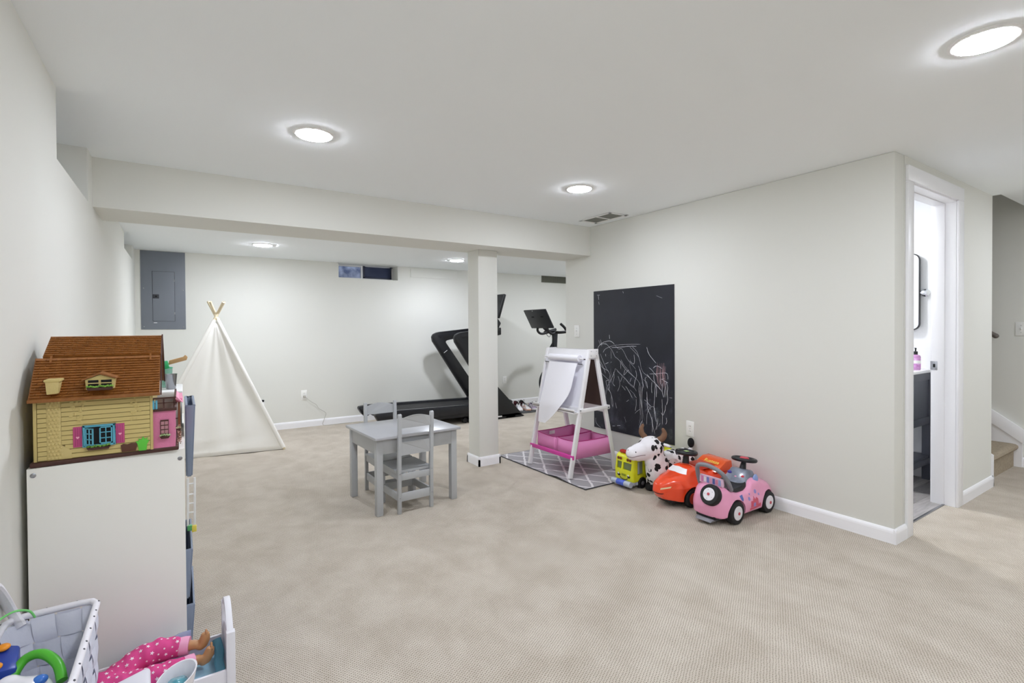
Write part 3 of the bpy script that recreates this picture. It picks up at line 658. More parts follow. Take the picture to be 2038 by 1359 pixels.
for s_ in (-1, 1):
    MB().tube(smoothpts([(4.60, BY+s_*.03, 1.155), (4.56, BY+s_*.14, 1.145), (4.62, BY+s_*.22, 1.15), (4.74, BY+s_*.23, 1.17), (4.82, BY+s_*.22, 1.19)]), .021, 10).build('handlebar', RUBBER, t, smooth=True)
    MB().tube(smoothpts([(4.60, BY+s_*.10, 1.15), (4.48, BY+s_*.12, 1.125), (4.42, BY+s_*.13, 1.15), (4.395, BY+s_*.12, 1.20), (4.42, BY+s_*.09, 1.245)]), .018, 10).build('bar_end', RUBBER, t, smooth=True)
MB().tube(smoothpts([(4.68, BY-.20, 1.17), (4.64, BY-.20, 1.22), (4.58, BY-.19, 1.27)]), .019, 10).build('horn_grip', RUBBER, t, smooth=True)
MB().tube(smoothpts([(4.40, BY-.02, 1.26), (4.44, BY-.04, 1.12), (4.50, BY-.03, 1.08), (4.55, BY-.02, 1.12), (4.56, BY-.03, .95), (4.55, BY-.02, .78)]), .004, 6).build('cable', BLACK, t, smooth=True)
MB().beam((4.50, BY-.03, .885), (4.47, BY-.03, .80), .018, .03).build('brake_lever', BLACKM, t, bevel=.003)
MB().beam((4.58, BY, .98), (4.49, BY-.03, .89), .02, .02).build('lever_arm', BLACKM, t, bevel=.003)
fw_ = MB().lathe([(0, -.018), (.19, -.018), (.235, -.022), (.24, -.012), (.24, .012), (.235, .022), (.19, .018), (0, .018)], 40, Matrix.Translation((4.575, BY, .41)) @ TW).build('flywheel', BLACKM, t, smooth=True)
MB().beam((4.60, BY, .72), (4.98, BY, .45), .06, .09).build('frame', BLACKM, t, bevel=.01)
MB().beam((4.575, BY, .41), (4.62, BY, .74), .07, .05).build('fork', BLACKM, t, bevel=.01)
MB().beam((4.98, BY, .45), (5.15, BY, .06), .06, .08).build('frame', BLACKM, t, bevel=.01)
MB().beam((4.62, BY, .42), (4.60, BY, .05), .06, .06).build('front_strut', BLACKM, t, bevel=.01)
MB().beam((4.95, BY, .45), (5.06, BY, .92), .04, .05).build('seat_post', BLACKM, t, bevel=.006)
MB().ell((5.10, BY, .95), (.14, .09, .03)).build('saddle', RUBBER, t, smooth=True)
for x in (4.58, 5.18): MB().box(x-.03, x+.03, BY-.26, BY+.26, .004, .055).build('stabiliser', BLACKM, t, bevel=.01)
MB().beam((4.86, BY-.07, .36), (4.80, BY-.07, .20), .02, .03).build('crank', BLACKM, t, bevel=.003)
MB().box(4.75, 4.85, BY-.17, BY-.08, .18, .205).build('pedal', RUBBER, t, bevel=.004)
MB().lathe([(0, -.02), (.10, -.02), (.11, 0), (.10, .02), (0, .02)], 28, Matrix.Translation((4.86, BY-.03, .38)) @ TW).build('crank_cover', BLACKM, t, smooth=True)

# ---------------------------------------------------------------- shoes on a mat
tag(MB().box(4.02, 4.50, 5.80, 6.40, .001, .012).build('shoe_mat', mat('mat_grey', '#4d4f50', .8, bump=.4), bevel=.003), 'dark grey rubber mat under the shoes beside the treadmill', 'mat')
def shoe(label, loc, rz, up, sole, accent, lace, size=.25):
    t = thing('sneaker', label, 'shoe', loc, rz, 'sneakers on the mat')
    def outline(k, wv=1): return [(x*size, wv*y*size) for x, y in ((-.5, 0), (-.47, .12), (-.3, .155), (-.05, .14), (.2, .19), (.4, .165), (.49, .06), (.5, 0), (.49, -.07), (.4, -.16), (.2, -.17), (-.05, -.12), (-.3, -.14), (-.47, -.11))]
    o = outline(0); n = len(o); vs = []; fs = []
    for z, g in ((0, .96), (.006, 1.03), (.022, 1.04), (.028, .98)): vs += [(x*g, y*g, z+.012*max(0, (x/size-.3))) for x, y in o]
    for k in range(3):
        for i in range(n): fs.append((k*n+i, k*n+(i+1) % n, (k+1)*n+(i+1) % n, (k+1)*n+i))
    fs += [tuple(reversed(range(n))), tuple(range(3*n, 4*n))]
    MB().add(vs, fs).build('sole', sole, t, smooth=True, local=True)
    vs = []; fs = []
    hs = lambda x: .028+size*(.26 if x < -.28 else .26-.16*(x+.28)/.45 if x < .17 else .10-.10*max(0, (x-.25))/.25)
    for k, g in ((0, 1), (.45, .97), (.8, .8), (1, .42)):
        for x, y in o: hx = hs(x/size); vs.append((x*(1-.06*k), y*g, .027+(hx-.027)*k))
    for k in range(3):
        for i in range(n): fs.append((k*n+i, k*n+(i+1) % n, (k+1)*n+(i+1) % n, (k+1)*n+i))
    fs.append(tuple(range(3*n, 4*n)))
    MB().add(vs, fs).build('upper', up, t, smooth=True, local=True)
    MB().add([(-.40*size, -.045*size, .027+size*.265), (-.12*size, -.05*size, .027+size*.235), (-.12*size, .05*size, .027+size*.235), (-.40*size, .045*size, .027+size*.265), (-.38*size, 0, .012+size*.265)], [(0,1,2,3)]).build('opening', DARK, t, local=True)
    MB().tube(smoothpts([(.25*size, -.165*size, .04), (.05*size, -.14*size, .075), (-.1*size, -.125*size, .045), (-.3*size, -.14*size, .05)]), .004, 6).build('side_stripe', accent, t, smooth=True, local=True)
    lm = MB()
    for i in range(4):
        x = (.16-.07*i)*size; z = hs(x/size)+.004; lm.tube([(x, -.06*size, z-.006), (x, 0, z), (x, .06*size, z-.006)], .0025, 5)
    lm.tube(smoothpts([(-.08*size, 0, hs(-.08)+.005), (-.02*size, .07*size, hs(-.08)+.035), (.05*size, .05*size, hs(0)+.01)]), .0025, 5)
    lm.build('laces', lace, t, smooth=True, local=True)
    return t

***

Omit the pictures, and quote the material above exactly as given.

▶ [COMPLETED TASK]:
Write part 3 of the bpy script that recreates this picture. It picks up at line 658. More parts follow. Take the picture to be 2038 by 1359 pixels.
for s_ in (-1, 1):
    MB().tube(smoothpts([(4.60, BY+s_*.03, 1.155), (4.56, BY+s_*.14, 1.145), (4.62, BY+s_*.22, 1.15), (4.74, BY+s_*.23, 1.17), (4.82, BY+s_*.22, 1.19)]), .021, 10).build('handlebar', RUBBER, t, smooth=True)
    MB().tube(smoothpts([(4.60, BY+s_*.10, 1.15), (4.48, BY+s_*.12, 1.125), (4.42, BY+s_*.13, 1.15), (4.395, BY+s_*.12, 1.20), (4.42, BY+s_*.09, 1.245)]), .018, 10).build('bar_end', RUBBER, t, smooth=True)
MB().tube(smoothpts([(4.68, BY-.20, 1.17), (4.64, BY-.20, 1.22), (4.58, BY-.19, 1.27)]), .019, 10).build('horn_grip', RUBBER, t, smooth=True)
MB().tube(smoothpts([(4.40, BY-.02, 1.26), (4.44, BY-.04, 1.12), (4.50, BY-.03, 1.08), (4.55, BY-.02, 1.12), (4.56, BY-.03, .95), (4.55, BY-.02, .78)]), .004, 6).build('cable', BLACK, t, smooth=True)
MB().beam((4.50, BY-.03, .885), (4.47, BY-.03, .80), .018, .03).build('brake_lever', BLACKM, t, bevel=.003)
MB().beam((4.58, BY, .98), (4.49, BY-.03, .89), .02, .02).build('lever_arm', BLACKM, t, bevel=.003)
fw_ = MB().lathe([(0, -.018), (.19, -.018), (.235, -.022), (.24, -.012), (.24, .012), (.235, .022), (.19, .018), (0, .018)], 40, Matrix.Translation((4.575, BY, .41)) @ TW).build('flywheel', BLACKM, t, smooth=True)
MB().beam((4.60, BY, .72), (4.98, BY, .45), .06, .09).build('frame', BLACKM, t, bevel=.01)
MB().beam((4.575, BY, .41), (4.62, BY, .74), .07, .05).build('fork', BLACKM, t, bevel=.01)
MB().beam((4.98, BY, .45), (5.15, BY, .06), .06, .08).build('frame', BLACKM, t, bevel=.01)
MB().beam((4.62, BY, .42), (4.60, BY, .05), .06, .06).build('front_strut', BLACKM, t, bevel=.01)
MB().beam((4.95, BY, .45), (5.06, BY, .92), .04, .05).build('seat_post', BLACKM, t, bevel=.006)
MB().ell((5.10, BY, .95), (.14, .09, .03)).build('saddle', RUBBER, t, smooth=True)
for x in (4.58, 5.18): MB().box(x-.03, x+.03, BY-.26, BY+.26, .004, .055).build('stabiliser', BLACKM, t, bevel=.01)
MB().beam((4.86, BY-.07, .36), (4.80, BY-.07, .20), .02, .03).build('crank', BLACKM, t, bevel=.003)
MB().box(4.75, 4.85, BY-.17, BY-.08, .18, .205).build('pedal', RUBBER, t, bevel=.004)
MB().lathe([(0, -.02), (.10, -.02), (.11, 0), (.10, .02), (0, .02)], 28, Matrix.Translation((4.86, BY-.03, .38)) @ TW).build('crank_cover', BLACKM, t, smooth=True)

# ---------------------------------------------------------------- shoes on a mat
tag(MB().box(4.02, 4.50, 5.80, 6.40, .001, .012).build('shoe_mat', mat('mat_grey', '#4d4f50', .8, bump=.4), bevel=.003), 'dark grey rubber mat under the shoes beside the treadmill', 'mat')
def shoe(label, loc, rz, up, sole, accent, lace, size=.25):
    t = thing('sneaker', label, 'shoe', loc, rz, 'sneakers on the mat')
    def outline(k, wv=1): return [(x*size, wv*y*size) for x, y in ((-.5, 0), (-.47, .12), (-.3, .155), (-.05, .14), (.2, .19), (.4, .165), (.49, .06), (.5, 0), (.49, -.07), (.4, -.16), (.2, -.17), (-.05, -.12), (-.3, -.14), (-.47, -.11))]
    o = outline(0); n = len(o); vs = []; fs = []
    for z, g in ((0, .96), (.006, 1.03), (.022, 1.04), (.028, .98)): vs += [(x*g, y*g, z+.012*max(0, (x/size-.3))) for x, y in o]
    for k in range(3):
        for i in range(n): fs.append((k*n+i, k*n+(i+1) % n, (k+1)*n+(i+1) % n, (k+1)*n+i))
    fs += [tuple(reversed(range(n))), tuple(range(3*n, 4*n))]
    MB().add(vs, fs).build('sole', sole, t, smooth=True, local=True)
    vs = []; fs = []
    hs = lambda x: .028+size*(.26 if x < -.28 else .26-.16*(x+.28)/.45 if x < .17 else .10-.10*max(0, (x-.25))/.25)
    for k, g in ((0, 1), (.45, .97), (.8, .8), (1, .42)):
        for x, y in o: hx = hs(x/size); vs.append((x*(1-.06*k), y*g, .027+(hx-.027)*k))
    for k in range(3):
        for i in range(n): fs.append((k*n+i, k*n+(i+1) % n, (k+1)*n+(i+1) % n, (k+1)*n+i))
    fs.append(tuple(range(3*n, 4*n)))
    MB().add(vs, fs).build('upper', up, t, smooth=True, local=True)
    MB().add([(-.40*size, -.045*size, .027+size*.265), (-.12*size, -.05*size, .027+size*.235), (-.12*size, .05*size, .027+size*.235), (-.40*size, .045*size, .027+size*.265), (-.38*size, 0, .012+size*.265)], [(0,1,2,3)]).build('opening', DARK, t, local=True)
    MB().tube(smoothpts([(.25*size, -.165*size, .04), (.05*size, -.14*size, .075), (-.1*size, -.125*size, .045), (-.3*size, -.14*size, .05)]), .004, 6).build('side_stripe', accent, t, smooth=True, local=True)
    lm = MB()
    for i in range(4):
        x = (.16-.07*i)*size; z = hs(x/size)+.004; lm.tube([(x, -.06*size, z-.006), (x, 0, z), (x, .06*size, z-.006)], .0025, 5)
    lm.tube(smoothpts([(-.08*size, 0, hs(-.08)+.005), (-.02*size, .07*size, hs(-.08)+.035), (.05*size, .05*size, hs(0)+.01)]), .0025, 5)
    lm.build('laces', lace, t, smooth=True, local=True)
    return t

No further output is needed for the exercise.